• **Description of the task**: Print the whole listing exactly.

-- START Source data --

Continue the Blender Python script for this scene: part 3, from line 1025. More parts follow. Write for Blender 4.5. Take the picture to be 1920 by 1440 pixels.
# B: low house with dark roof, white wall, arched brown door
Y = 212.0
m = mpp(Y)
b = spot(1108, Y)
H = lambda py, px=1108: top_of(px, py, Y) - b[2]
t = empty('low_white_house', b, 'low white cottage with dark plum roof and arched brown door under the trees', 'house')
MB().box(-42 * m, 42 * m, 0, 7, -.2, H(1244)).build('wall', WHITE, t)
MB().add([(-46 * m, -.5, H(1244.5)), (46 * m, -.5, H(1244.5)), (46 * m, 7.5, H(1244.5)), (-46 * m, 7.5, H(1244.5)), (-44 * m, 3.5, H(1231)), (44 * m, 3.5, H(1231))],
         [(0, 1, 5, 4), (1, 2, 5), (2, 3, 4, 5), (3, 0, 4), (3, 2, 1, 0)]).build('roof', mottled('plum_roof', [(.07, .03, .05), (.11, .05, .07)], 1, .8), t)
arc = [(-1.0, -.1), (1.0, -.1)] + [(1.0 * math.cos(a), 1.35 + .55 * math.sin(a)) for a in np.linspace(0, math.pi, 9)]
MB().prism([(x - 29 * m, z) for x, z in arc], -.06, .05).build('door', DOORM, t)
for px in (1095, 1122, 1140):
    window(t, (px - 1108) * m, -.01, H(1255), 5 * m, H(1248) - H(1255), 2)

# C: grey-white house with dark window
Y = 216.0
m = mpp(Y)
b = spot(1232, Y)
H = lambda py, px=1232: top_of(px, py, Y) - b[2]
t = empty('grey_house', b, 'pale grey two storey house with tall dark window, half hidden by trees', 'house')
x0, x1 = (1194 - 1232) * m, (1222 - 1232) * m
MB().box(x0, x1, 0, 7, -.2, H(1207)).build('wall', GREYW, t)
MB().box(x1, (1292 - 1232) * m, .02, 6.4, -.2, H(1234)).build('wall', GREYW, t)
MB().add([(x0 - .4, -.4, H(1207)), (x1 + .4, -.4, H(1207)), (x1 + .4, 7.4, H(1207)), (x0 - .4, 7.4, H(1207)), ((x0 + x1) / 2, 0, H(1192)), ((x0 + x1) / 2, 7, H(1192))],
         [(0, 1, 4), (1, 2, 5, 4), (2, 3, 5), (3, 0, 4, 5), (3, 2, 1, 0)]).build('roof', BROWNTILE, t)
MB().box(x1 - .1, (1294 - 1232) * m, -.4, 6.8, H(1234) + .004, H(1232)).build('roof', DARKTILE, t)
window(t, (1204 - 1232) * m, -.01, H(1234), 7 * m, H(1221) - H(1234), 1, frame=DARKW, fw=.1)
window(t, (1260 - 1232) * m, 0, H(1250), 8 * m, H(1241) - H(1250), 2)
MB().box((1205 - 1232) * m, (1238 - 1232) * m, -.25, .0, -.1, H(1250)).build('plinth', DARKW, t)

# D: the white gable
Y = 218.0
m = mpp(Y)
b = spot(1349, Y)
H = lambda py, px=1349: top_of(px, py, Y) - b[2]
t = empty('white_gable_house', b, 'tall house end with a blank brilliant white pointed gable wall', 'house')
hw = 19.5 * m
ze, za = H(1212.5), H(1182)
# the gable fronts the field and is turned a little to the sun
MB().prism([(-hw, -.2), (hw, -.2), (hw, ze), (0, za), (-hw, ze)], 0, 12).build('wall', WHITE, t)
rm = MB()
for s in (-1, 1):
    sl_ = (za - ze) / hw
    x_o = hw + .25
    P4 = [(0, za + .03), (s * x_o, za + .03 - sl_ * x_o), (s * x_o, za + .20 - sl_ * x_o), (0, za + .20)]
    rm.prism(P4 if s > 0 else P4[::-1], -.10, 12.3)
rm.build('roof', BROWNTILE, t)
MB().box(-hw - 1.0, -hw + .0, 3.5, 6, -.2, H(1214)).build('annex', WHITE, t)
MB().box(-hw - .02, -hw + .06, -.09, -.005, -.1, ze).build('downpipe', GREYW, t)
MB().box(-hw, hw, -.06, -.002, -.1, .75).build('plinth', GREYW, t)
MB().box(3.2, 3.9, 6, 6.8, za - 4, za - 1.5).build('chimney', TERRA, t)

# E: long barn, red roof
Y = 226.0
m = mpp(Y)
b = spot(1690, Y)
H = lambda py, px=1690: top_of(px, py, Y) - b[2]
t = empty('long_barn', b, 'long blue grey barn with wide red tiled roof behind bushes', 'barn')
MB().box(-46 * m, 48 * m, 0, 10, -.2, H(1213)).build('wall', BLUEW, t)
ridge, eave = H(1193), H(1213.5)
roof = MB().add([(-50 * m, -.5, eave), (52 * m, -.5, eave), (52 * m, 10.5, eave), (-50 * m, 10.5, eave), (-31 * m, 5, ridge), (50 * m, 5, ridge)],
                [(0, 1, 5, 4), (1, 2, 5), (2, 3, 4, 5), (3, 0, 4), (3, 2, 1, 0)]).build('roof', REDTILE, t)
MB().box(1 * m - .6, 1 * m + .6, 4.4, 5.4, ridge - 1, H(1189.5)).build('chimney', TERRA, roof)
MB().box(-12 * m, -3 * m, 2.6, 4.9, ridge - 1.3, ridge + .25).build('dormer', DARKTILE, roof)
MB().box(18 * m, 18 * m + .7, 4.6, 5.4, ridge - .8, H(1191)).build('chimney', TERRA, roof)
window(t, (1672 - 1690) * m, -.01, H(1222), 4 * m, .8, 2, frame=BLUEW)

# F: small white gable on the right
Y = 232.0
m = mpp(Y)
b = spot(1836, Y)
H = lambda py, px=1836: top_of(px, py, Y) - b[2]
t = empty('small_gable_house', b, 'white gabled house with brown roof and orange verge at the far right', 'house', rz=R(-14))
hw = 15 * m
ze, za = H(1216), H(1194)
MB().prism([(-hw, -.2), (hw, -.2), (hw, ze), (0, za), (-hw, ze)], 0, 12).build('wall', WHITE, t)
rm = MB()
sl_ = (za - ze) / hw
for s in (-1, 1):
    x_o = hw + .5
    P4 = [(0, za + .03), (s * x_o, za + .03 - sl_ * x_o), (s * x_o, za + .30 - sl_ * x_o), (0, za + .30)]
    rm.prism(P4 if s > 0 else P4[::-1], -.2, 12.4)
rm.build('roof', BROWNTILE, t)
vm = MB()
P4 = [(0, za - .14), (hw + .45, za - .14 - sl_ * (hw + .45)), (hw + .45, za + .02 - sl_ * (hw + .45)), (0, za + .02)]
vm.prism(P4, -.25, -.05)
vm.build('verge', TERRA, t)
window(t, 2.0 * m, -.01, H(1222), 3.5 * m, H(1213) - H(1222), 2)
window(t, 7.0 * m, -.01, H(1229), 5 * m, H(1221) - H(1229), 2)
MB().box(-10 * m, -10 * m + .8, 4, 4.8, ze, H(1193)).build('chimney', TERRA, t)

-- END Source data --

• **Answer**:
Continue the Blender Python script for this scene: part 3, from line 1025. More parts follow. Write for Blender 4.5. Take the picture to be 1920 by 1440 pixels.
# B: low house with dark roof, white wall, arched brown door
Y = 212.0
m = mpp(Y)
b = spot(1108, Y)
H = lambda py, px=1108: top_of(px, py, Y) - b[2]
t = empty('low_white_house', b, 'low white cottage with dark plum roof and arched brown door under the trees', 'house')
MB().box(-42 * m, 42 * m, 0, 7, -.2, H(1244)).build('wall', WHITE, t)
MB().add([(-46 * m, -.5, H(1244.5)), (46 * m, -.5, H(1244.5)), (46 * m, 7.5, H(1244.5)), (-46 * m, 7.5, H(1244.5)), (-44 * m, 3.5, H(1231)), (44 * m, 3.5, H(1231))],
         [(0, 1, 5, 4), (1, 2, 5), (2, 3, 4, 5), (3, 0, 4), (3, 2, 1, 0)]).build('roof', mottled('plum_roof', [(.07, .03, .05), (.11, .05, .07)], 1, .8), t)
arc = [(-1.0, -.1), (1.0, -.1)] + [(1.0 * math.cos(a), 1.35 + .55 * math.sin(a)) for a in np.linspace(0, math.pi, 9)]
MB().prism([(x - 29 * m, z) for x, z in arc], -.06, .05).build('door', DOORM, t)
for px in (1095, 1122, 1140):
    window(t, (px - 1108) * m, -.01, H(1255), 5 * m, H(1248) - H(1255), 2)

# C: grey-white house with dark window
Y = 216.0
m = mpp(Y)
b = spot(1232, Y)
H = lambda py, px=1232: top_of(px, py, Y) - b[2]
t = empty('grey_house', b, 'pale grey two storey house with tall dark window, half hidden by trees', 'house')
x0, x1 = (1194 - 1232) * m, (1222 - 1232) * m
MB().box(x0, x1, 0, 7, -.2, H(1207)).build('wall', GREYW, t)
MB().box(x1, (1292 - 1232) * m, .02, 6.4, -.2, H(1234)).build('wall', GREYW, t)
MB().add([(x0 - .4, -.4, H(1207)), (x1 + .4, -.4, H(1207)), (x1 + .4, 7.4, H(1207)), (x0 - .4, 7.4, H(1207)), ((x0 + x1) / 2, 0, H(1192)), ((x0 + x1) / 2, 7, H(1192))],
         [(0, 1, 4), (1, 2, 5, 4), (2, 3, 5), (3, 0, 4, 5), (3, 2, 1, 0)]).build('roof', BROWNTILE, t)
MB().box(x1 - .1, (1294 - 1232) * m, -.4, 6.8, H(1234) + .004, H(1232)).build('roof', DARKTILE, t)
window(t, (1204 - 1232) * m, -.01, H(1234), 7 * m, H(1221) - H(1234), 1, frame=DARKW, fw=.1)
window(t, (1260 - 1232) * m, 0, H(1250), 8 * m, H(1241) - H(1250), 2)
MB().box((1205 - 1232) * m, (1238 - 1232) * m, -.25, .0, -.1, H(1250)).build('plinth', DARKW, t)

# D: the white gable
Y = 218.0
m = mpp(Y)
b = spot(1349, Y)
H = lambda py, px=1349: top_of(px, py, Y) - b[2]
t = empty('white_gable_house', b, 'tall house end with a blank brilliant white pointed gable wall', 'house')
hw = 19.5 * m
ze, za = H(1212.5), H(1182)
# the gable fronts the field and is turned a little to the sun
MB().prism([(-hw, -.2), (hw, -.2), (hw, ze), (0, za), (-hw, ze)], 0, 12).build('wall', WHITE, t)
rm = MB()
for s in (-1, 1):
    sl_ = (za - ze) / hw
    x_o = hw + .25
    P4 = [(0, za + .03), (s * x_o, za + .03 - sl_ * x_o), (s * x_o, za + .20 - sl_ * x_o), (0, za + .20)]
    rm.prism(P4 if s > 0 else P4[::-1], -.10, 12.3)
rm.build('roof', BROWNTILE, t)
MB().box(-hw - 1.0, -hw + .0, 3.5, 6, -.2, H(1214)).build('annex', WHITE, t)
MB().box(-hw - .02, -hw + .06, -.09, -.005, -.1, ze).build('downpipe', GREYW, t)
MB().box(-hw, hw, -.06, -.002, -.1, .75).build('plinth', GREYW, t)
MB().box(3.2, 3.9, 6, 6.8, za - 4, za - 1.5).build('chimney', TERRA, t)

# E: long barn, red roof
Y = 226.0
m = mpp(Y)
b = spot(1690, Y)
H = lambda py, px=1690: top_of(px, py, Y) - b[2]
t = empty('long_barn', b, 'long blue grey barn with wide red tiled roof behind bushes', 'barn')
MB().box(-46 * m, 48 * m, 0, 10, -.2, H(1213)).build('wall', BLUEW, t)
ridge, eave = H(1193), H(1213.5)
roof = MB().add([(-50 * m, -.5, eave), (52 * m, -.5, eave), (52 * m, 10.5, eave), (-50 * m, 10.5, eave), (-31 * m, 5, ridge), (50 * m, 5, ridge)],
                [(0, 1, 5, 4), (1, 2, 5), (2, 3, 4, 5), (3, 0, 4), (3, 2, 1, 0)]).build('roof', REDTILE, t)
MB().box(1 * m - .6, 1 * m + .6, 4.4, 5.4, ridge - 1, H(1189.5)).build('chimney', TERRA, roof)
MB().box(-12 * m, -3 * m, 2.6, 4.9, ridge - 1.3, ridge + .25).build('dormer', DARKTILE, roof)
MB().box(18 * m, 18 * m + .7, 4.6, 5.4, ridge - .8, H(1191)).build('chimney', TERRA, roof)
window(t, (1672 - 1690) * m, -.01, H(1222), 4 * m, .8, 2, frame=BLUEW)

# F: small white gable on the right
Y = 232.0
m = mpp(Y)
b = spot(1836, Y)
H = lambda py, px=1836: top_of(px, py, Y) - b[2]
t = empty('small_gable_house', b, 'white gabled house with brown roof and orange verge at the far right', 'house', rz=R(-14))
hw = 15 * m
ze, za = H(1216), H(1194)
MB().prism([(-hw, -.2), (hw, -.2), (hw, ze), (0, za), (-hw, ze)], 0, 12).build('wall', WHITE, t)
rm = MB()
sl_ = (za - ze) / hw
for s in (-1, 1):
    x_o = hw + .5
    P4 = [(0, za + .03), (s * x_o, za + .03 - sl_ * x_o), (s * x_o, za + .30 - sl_ * x_o), (0, za + .30)]
    rm.prism(P4 if s > 0 else P4[::-1], -.2, 12.4)
rm.build('roof', BROWNTILE, t)
vm = MB()
P4 = [(0, za - .14), (hw + .45, za - .14 - sl_ * (hw + .45)), (hw + .45, za + .02 - sl_ * (hw + .45)), (0, za + .02)]
vm.prism(P4, -.25, -.05)
vm.build('verge', TERRA, t)
window(t, 2.0 * m, -.01, H(1222), 3.5 * m, H(1213) - H(1222), 2)
window(t, 7.0 * m, -.01, H(1229), 5 * m, H(1221) - H(1229), 2)
MB().box(-10 * m, -10 * m + .8, 4, 4.8, ze, H(1193)).build('chimney', TERRA, t)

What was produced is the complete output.